In 2012, he created a collection of oversized sweatshirts with aggressive roaring Rottweiler prints on them, which became a massive hit. Kanye West wore these sweatshirts everywhere and the styles quickly became the object of plagiarism by brands like Zara. That was one of the biggest signs of Tisci’s success. In 2014, Tisci collaborated with Nike and created a collection of sneakers, Nike Air Force 1, alas bringing the long-anticipated union of high fashion and sportswear. He defied stereotypes. For the Givenchy fall-winter 2010 collection, Tisci included transgender model Lea T, thus marking the openness of brands to hire people from the LGBT community. The “T” in Lea T stands for Tisci, as the designer became the fashion godfather to a revolutionary model.

In 2015, Tisci organized the very first open runway show for a major brand. The show was held on Sept. 11 in New York and was produced together with artist Marina Abramovic. A beautiful dedication to the victims of 9/11 and a triumphant ode to life, the show offered the residents of the Hudson River area and certain fashion students tickets for free, while others were able to purchase them online. Such an inspiring relationship with the public was crucial to the brand’s lasting success over the past 12 years. In 2005, Givenchy was in economic turmoil, with only seven stores open around the world.

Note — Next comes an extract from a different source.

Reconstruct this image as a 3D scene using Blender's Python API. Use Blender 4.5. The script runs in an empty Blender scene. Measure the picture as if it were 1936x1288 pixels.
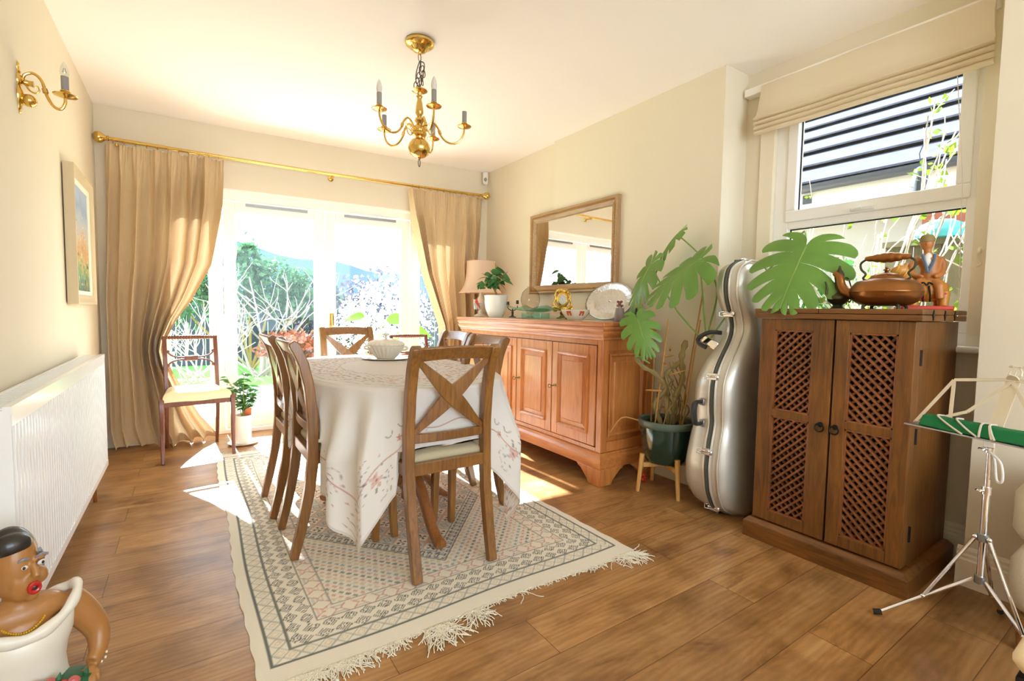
import bpy, bmesh, math, random
import numpy as np
from mathutils import Vector, Matrix, Euler

random.seed(7)
rng = np.random.default_rng(7)
SC = bpy.context.scene
COL = SC.collection

# ------------------------------------------------------------------ camera
cam_data = bpy.data.cameras.new('camera')
cam = bpy.data.objects.new('camera', cam_data)
COL.objects.link(cam)
SC.camera = cam
cam_data.sensor_width = 36.0
cam_data.lens = 907.2 / 1936 * 36.0
cam_data.clip_start = 0.02
cam_data.clip_end = 200
YAW, PITCH, ROLL, EYE = 0.59262, -0.060678, 0.016098, 1.05
_f = Vector((math.sin(YAW) * math.cos(PITCH), math.cos(YAW) * math.cos(PITCH), math.sin(PITCH)))
_r = _f.cross(Vector((0, 0, 1))).normalized()
_u = _r.cross(_f)
_r2 = _r * math.cos(ROLL) + _u * math.sin(ROLL)
_u2 = -_r * math.sin(ROLL) + _u * math.cos(ROLL)
cam.matrix_world = Matrix(((_r2.x, _u2.x, -_f.x, 0), (_r2.y, _u2.y, -_f.y, 0), (_r2.z, _u2.z, -_f.z, EYE), (0, 0, 0, 1)))

# ------------------------------------------------------------------ sky, sun, added fill light, exposure
world = bpy.data.worlds.new('sky')
SC.world = world
world.use_nodes = True
bg = world.node_tree.nodes['Background']
bg.inputs[0].default_value = (0.72, 0.86, 1.0, 1)
bg.inputs[1].default_value = 8.8

sun_data = bpy.data.lights.new('sun', 'SUN')
sun_data.energy = 58.0
sun_data.angle = 0.012
sun_data.color = (0.90, 0.94, 1.0)
sun = bpy.data.objects.new('sun', sun_data)
COL.objects.link(sun)
sun.rotation_euler = Vector((0.05, -1.0, -0.745)).to_track_quat('-Z', 'Y').to_euler()
sun.location = (2, 12, 8)

def fill_light(name, loc, direction, sx, sy, power, col=(0.78, 0.89, 1.0)):
    d = bpy.data.lights.new(name, 'AREA')
    d.shape = 'RECTANGLE'
    d.size, d.size_y = sx, sy
    d.energy = power
    d.color = col
    o = bpy.data.objects.new(name, d)
    COL.objects.link(o)
    o.location = loc
    o.rotation_euler = Vector(direction).to_track_quat('-Z', 'Y').to_euler()
    return o

# added fill light behind the camera, set in the unseen rear opening
fill_light('rear_fill', (0.9, -2.66, 1.45), (0, 1, -0.05), 2.6, 1.8, 34)

SC.view_settings.view_transform = 'Standard'
SC.view_settings.look = 'None'
SC.view_settings.gamma = 1
SC.view_settings.exposure = -0.17
SC.view_settings.use_curve_mapping = False
SC.cycles.use_denoising = True
SC.cycles.max_bounces = 14
SC.cycles.diffuse_bounces = 8
SC.cycles.transparent_max_bounces = 24
SC.cycles.sample_clamp_indirect = 12
SC.cycles.caustics_reflective = False
SC.cycles.caustics_refractive = False

# ------------------------------------------------------------------ helpers
def lin(h):
    h = h.lstrip('#')
    return tuple((v / 12.92 if v <= 0.04045 else ((v + 0.055) / 1.055) ** 2.4) for v in (int(h[i:i + 2], 16) / 255 for i in (0, 2, 4)))

def col4(c):
    c = lin(c) if isinstance(c, str) else c
    return (c[0], c[1], c[2], 1)

MATS = {}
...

Now, there are 72 free-standing stores worldwide, with additional stores scheduled to open in Rome and London.

Overall sales have increased six times since Tisci joined the brand to almost $600 million annually and the number of employees has increased from 290 in 2005 to 930 in 2016. When Givenchy created his own brand in 1952, he excited the fashion world with his novel collection of jackets and blouses made from raw cotton. Fifty years later, Tisci was able to make Givenchy great again by preserving its aristocratic lines, but modernizing them with a dark and mysterious sensuality and a constant desire to innovate.

It is unsure if Tisci will be focusing on his brand or, according to rumors, will be joining competitor Versace. However, his name and his work will go down in history and be forever encrypted in the legacy of one of the most admirable French brands in the world.